None of the bench warrants indicate they were being dismissed for prosecutorial discretion. Four carry the notation that the case was going to be dismissed, that is, that the underlying case was going to be dismissed, not the bench warrant. 

One of the bench warrants was from a case in 2002, and the case against the defendant was closed in 2008. The notation on that case was that the case was closed in 2008. One bench warrant from 2004 carries the notation dismiss that the defendant had entered a guilty plea.

The Georgia Supreme Court in addressing bench warrants stated, “The primary purpose of a bench warrant is to secure the presence of the defendant in court. Once the defendant appears in court, the bench warrant is no longer necessary and has no force and effect.” State v. Stringer.

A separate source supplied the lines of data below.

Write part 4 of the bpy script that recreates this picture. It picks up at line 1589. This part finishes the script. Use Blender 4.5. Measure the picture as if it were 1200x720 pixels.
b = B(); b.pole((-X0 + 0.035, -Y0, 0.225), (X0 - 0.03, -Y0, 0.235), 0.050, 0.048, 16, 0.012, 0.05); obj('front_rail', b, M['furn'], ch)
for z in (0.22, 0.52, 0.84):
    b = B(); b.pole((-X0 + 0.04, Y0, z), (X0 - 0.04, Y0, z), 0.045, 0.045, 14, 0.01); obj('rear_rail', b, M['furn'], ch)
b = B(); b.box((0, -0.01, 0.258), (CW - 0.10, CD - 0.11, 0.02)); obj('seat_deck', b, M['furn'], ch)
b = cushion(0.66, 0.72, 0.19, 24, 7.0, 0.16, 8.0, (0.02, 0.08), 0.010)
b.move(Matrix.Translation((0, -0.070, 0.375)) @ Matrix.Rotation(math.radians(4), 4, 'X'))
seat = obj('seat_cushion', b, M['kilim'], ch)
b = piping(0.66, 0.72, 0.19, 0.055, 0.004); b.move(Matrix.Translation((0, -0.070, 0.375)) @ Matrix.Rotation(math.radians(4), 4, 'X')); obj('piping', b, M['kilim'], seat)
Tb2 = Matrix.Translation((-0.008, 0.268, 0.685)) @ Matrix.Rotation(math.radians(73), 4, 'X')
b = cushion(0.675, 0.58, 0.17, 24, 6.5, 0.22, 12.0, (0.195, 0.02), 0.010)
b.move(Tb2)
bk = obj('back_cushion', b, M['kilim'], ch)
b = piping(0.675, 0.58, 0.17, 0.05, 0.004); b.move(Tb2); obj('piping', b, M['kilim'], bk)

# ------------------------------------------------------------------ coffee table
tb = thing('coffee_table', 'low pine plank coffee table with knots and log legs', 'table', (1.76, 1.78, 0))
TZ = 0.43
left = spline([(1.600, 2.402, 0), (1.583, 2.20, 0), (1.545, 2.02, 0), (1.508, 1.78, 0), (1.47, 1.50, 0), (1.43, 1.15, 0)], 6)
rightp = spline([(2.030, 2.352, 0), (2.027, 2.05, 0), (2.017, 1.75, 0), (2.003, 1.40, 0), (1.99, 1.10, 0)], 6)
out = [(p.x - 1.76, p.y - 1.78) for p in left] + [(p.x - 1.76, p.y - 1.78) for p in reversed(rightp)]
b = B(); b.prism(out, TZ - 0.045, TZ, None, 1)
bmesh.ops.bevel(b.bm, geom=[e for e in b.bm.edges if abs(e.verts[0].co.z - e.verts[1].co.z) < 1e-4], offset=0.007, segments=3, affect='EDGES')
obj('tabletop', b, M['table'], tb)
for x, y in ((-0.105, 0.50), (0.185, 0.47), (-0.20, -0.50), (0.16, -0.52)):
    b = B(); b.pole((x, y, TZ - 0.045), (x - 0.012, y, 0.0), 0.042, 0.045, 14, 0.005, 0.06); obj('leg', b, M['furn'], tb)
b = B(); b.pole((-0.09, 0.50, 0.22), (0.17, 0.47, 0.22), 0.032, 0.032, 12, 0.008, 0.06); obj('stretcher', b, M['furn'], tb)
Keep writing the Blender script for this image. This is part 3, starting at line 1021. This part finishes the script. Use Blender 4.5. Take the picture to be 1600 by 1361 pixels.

I am not shocked that a bench warrant might still be active even though a case has been resolved. But I would be shocked if any of our four Superior Court judges would desire to have a citizen serve a minute in jail simply because the paper trail had not been cleaned up since the case was resolved. It serves no one’s interest to have some poor soul arrested on a case that has already been closed just because there is dangling paperwork. The officer on the street would not know the warrant had no force and effect. Imagine the confusion and stress of the unfortunate citizen trying to explain he had paid his debt to society in the face of the paper in the officer’s possession.  He or she could potentially lose their job, bringing heartache and misery to his family over trailing paperwork. 

Additionally, the citizens of Coffee County bear the expense of officer’s time and resources to arrest and house someone who should not be in jail. Someone would try to sue someone over the issue.  They may not prevail but the citizens of Coffee County would be paying to defend the suit.

Every official should do their part to prevent such an injustice.